I could see it being read that Jim doesn’t care about anything.

Well, I think there’s a misconception, or some people misread the film and they think, “Oh, this is a person who doesn’t care about anything.” No, no. This is a person who cares about the one true thing. He’s getting rid of all the things in his mind that are facades or illusions or chains that are getting in the way or become distractions to this one true thing.

In 2005 you released an album. Does music still interest you? Is that something you still want to do?

Yeah, it is something I still want to do. I’m always writing music.

Your profile as an actor raised after ‘Short Term 12.’ If you released an album now, there will be people who will say, “Well, now she wants it all”—maybe not even realizing you’ve done this before.

Yeah, I don’t really care. I don’t have room to care.

What’s that mean?

No, because, just like in the film, you don’t do what Jim did, which was write a book just because you think it’s what people like. That’s selling your soul. I don’t believe in it.

It’s nice to be liked.

Yeah, I mean, we all like to be liked, but what does that really get us in the end? I just don’t think it works that way. It will always end up—there will be a moment where I’m in a hotel room or at home or wherever I am with me, because wherever I go I’m with myself and I’ll feel empty. Because I can’t please people and I can’t tell people what the perception is of me. I have no control over it.

Have you felt like that recently? Because the perception about you right now seems quite good. I’ve never heard the sentence, “You know, that Brie Larson, I just don’t care for her acting.”

[Laughs] Well, that is so nice. But we can’t imagine it’s going to be like that forever.

No, you’re right.

Do you know what I mean?

A person becomes too famous then perception changes.

This is how it works.

How can everyone say, “Go see ‘Short Term 12,’” yet it still only made a little bit of money?

Yeah, it’s kind of like a miracle when [a small movie does really well].

I’m starting to think these miracles just don’t happen anymore.

But it has such a life beyond that one particular moment. During that process, I learned so much, though. It’s unquantifiable what brings someone into the theater. It even goes down to what the weather is like that weekend. How do we ever anticipate? When I wake up in the morning and I can choose anything for breakfast, maybe I’ll randomly pick pancakes. But maybe that night I thought about it and decided, “Maybe I want to make eggs,” but I wake up and I want pancakes. I have no mind control.

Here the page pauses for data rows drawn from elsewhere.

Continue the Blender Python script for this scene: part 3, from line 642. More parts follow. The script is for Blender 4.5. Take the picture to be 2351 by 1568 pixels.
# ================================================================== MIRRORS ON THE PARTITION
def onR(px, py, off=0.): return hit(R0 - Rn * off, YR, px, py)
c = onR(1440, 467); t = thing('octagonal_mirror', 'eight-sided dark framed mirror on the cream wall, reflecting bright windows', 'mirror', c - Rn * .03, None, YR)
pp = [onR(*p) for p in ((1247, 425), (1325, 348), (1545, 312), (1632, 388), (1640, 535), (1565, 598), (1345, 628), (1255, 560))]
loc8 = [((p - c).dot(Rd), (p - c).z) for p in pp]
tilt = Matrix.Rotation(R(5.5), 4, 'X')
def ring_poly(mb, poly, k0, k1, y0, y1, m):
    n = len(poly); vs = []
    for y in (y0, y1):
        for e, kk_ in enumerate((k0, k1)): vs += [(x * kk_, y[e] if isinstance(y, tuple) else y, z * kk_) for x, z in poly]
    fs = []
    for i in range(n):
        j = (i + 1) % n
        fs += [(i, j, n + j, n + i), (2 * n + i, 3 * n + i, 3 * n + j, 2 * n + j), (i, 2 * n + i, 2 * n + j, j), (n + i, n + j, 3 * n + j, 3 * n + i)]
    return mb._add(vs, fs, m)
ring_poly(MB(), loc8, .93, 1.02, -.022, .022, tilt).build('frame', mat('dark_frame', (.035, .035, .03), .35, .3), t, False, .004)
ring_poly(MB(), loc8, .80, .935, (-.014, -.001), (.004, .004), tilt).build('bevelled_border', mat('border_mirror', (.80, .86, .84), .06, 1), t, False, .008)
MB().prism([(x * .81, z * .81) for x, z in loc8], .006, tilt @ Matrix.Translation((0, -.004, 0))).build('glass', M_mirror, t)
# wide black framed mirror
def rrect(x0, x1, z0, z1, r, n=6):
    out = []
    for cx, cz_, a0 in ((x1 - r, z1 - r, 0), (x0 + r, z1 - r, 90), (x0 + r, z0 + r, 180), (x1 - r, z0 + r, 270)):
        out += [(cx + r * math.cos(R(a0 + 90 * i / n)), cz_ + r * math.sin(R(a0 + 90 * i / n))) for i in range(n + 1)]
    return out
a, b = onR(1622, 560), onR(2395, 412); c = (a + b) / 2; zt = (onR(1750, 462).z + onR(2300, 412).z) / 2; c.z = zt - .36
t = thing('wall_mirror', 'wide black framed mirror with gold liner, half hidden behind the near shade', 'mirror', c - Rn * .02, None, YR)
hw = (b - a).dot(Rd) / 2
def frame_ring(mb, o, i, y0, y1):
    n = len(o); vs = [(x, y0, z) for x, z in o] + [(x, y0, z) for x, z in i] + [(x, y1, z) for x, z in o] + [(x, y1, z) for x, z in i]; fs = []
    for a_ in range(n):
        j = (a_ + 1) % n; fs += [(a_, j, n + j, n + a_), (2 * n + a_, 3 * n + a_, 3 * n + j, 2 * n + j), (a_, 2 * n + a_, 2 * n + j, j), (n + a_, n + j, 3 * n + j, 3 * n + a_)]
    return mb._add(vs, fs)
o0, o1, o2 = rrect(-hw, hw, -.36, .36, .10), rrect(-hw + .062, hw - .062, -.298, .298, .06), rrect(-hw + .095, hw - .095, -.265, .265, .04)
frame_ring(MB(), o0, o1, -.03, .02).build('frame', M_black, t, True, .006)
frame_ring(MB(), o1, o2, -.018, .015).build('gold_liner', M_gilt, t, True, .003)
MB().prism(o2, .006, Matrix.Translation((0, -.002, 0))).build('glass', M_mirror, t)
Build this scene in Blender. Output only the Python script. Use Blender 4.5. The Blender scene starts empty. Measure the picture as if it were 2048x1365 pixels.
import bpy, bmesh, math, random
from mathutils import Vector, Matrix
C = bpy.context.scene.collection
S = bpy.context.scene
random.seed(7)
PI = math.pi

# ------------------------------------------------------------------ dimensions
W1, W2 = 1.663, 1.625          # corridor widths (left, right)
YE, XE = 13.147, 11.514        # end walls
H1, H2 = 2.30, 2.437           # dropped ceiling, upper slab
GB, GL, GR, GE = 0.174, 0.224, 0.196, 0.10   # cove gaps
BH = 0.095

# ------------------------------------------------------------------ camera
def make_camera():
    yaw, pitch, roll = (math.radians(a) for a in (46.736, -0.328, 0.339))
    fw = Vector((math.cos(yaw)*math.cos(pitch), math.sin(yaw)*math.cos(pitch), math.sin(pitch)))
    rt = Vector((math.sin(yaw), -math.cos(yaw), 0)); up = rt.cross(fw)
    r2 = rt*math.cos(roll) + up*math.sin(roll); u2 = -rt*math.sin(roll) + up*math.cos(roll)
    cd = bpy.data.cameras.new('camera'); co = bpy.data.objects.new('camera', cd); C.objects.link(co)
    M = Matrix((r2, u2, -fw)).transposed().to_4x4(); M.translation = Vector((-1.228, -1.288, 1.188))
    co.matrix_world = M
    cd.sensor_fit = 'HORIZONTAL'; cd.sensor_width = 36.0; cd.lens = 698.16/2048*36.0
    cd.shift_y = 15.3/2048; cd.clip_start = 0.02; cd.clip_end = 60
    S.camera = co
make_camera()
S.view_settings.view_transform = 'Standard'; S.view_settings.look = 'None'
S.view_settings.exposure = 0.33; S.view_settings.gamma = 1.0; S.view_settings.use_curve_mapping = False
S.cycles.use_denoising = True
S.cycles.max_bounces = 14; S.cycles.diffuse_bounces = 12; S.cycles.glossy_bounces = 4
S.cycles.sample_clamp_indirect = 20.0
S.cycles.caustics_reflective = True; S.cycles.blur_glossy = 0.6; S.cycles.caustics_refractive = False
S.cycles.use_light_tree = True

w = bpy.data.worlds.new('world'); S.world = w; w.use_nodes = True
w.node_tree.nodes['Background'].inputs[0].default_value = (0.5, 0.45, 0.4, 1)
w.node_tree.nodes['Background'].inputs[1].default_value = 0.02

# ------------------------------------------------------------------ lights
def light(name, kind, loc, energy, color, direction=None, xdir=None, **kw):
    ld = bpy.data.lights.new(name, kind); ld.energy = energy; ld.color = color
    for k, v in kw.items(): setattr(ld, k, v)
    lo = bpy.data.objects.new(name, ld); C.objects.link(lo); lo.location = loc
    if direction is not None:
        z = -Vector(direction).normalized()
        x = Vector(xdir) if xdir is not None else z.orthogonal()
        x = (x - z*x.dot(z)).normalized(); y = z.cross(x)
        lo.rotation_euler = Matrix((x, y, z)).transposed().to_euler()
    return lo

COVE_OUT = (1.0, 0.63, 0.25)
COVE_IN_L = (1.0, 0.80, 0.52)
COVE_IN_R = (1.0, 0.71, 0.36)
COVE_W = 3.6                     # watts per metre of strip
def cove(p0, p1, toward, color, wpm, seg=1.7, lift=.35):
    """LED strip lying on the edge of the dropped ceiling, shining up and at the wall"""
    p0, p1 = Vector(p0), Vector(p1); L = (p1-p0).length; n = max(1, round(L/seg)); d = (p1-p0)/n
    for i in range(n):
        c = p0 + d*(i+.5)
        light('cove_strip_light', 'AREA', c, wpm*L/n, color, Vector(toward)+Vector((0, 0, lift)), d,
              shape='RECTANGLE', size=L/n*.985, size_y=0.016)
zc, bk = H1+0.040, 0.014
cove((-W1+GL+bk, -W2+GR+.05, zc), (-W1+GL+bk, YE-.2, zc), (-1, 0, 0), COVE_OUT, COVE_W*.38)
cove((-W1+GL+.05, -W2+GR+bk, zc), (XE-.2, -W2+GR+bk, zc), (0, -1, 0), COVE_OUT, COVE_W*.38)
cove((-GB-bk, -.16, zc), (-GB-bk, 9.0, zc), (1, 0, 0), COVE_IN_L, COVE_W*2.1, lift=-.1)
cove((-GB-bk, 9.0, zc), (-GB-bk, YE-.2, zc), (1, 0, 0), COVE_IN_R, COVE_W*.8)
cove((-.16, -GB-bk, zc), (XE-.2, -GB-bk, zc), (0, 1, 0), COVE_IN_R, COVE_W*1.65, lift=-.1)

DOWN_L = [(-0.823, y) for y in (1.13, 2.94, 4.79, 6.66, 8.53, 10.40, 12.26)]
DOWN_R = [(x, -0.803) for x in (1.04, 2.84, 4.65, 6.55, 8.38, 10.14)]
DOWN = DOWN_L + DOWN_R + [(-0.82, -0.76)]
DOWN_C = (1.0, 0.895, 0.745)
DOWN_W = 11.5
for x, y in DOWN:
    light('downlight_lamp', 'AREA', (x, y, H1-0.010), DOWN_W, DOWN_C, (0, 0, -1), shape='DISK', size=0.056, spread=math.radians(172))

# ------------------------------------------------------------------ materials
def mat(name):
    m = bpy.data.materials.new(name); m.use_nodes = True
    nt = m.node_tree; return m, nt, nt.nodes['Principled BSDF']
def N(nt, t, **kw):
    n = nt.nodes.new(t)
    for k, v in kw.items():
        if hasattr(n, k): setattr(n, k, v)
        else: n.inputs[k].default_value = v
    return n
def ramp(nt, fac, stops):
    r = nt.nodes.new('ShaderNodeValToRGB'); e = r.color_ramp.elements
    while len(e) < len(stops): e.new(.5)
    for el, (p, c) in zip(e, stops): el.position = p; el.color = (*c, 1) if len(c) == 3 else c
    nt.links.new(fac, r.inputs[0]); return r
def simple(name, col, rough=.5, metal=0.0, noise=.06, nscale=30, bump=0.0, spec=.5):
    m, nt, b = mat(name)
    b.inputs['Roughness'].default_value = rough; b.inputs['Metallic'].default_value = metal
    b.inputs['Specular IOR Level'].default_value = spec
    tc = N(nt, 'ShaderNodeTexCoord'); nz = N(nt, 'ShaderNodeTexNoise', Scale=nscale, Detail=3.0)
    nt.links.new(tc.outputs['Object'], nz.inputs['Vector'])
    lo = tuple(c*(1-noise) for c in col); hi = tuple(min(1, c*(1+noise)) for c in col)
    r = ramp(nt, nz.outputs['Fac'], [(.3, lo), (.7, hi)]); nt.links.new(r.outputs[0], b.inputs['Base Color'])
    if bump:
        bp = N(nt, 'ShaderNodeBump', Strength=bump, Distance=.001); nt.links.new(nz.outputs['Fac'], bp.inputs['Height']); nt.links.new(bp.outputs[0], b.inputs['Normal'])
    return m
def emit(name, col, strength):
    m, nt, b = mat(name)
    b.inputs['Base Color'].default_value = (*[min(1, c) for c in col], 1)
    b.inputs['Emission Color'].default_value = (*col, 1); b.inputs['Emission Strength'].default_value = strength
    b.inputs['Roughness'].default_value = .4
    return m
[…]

They should release breakfast results for every weekend.

[Laughs] “The top-grossing breakfasts of the weekend. Pancakes falling short...”

“Fruit Loops...”

“...Not doing as well.” It’s just, I don’t know, I think the further I get into the industry I find that the only thing that I can really control—and I’m putting quotations around that, because I still can’t control it—is making something good. And then it doesn’t matter.

I think you’ve demonstrated you do have some control over that.

But I don’t have the control over how it’s edited or the music or how it looks in the end. I could love a script and not get cast. There are so many factors that go into it that you start to realize all these billions of possibilities that could happen and you just have to laugh about it.

Judd Apatow’s ‘Trainwreck’ with Amy Schumer is your next movie. It’s hard to imagine that not being something else “good.”

Yeah, me either! But you can’t predict what’s going to happen. So, once you hit that point, it’s all rather amusing.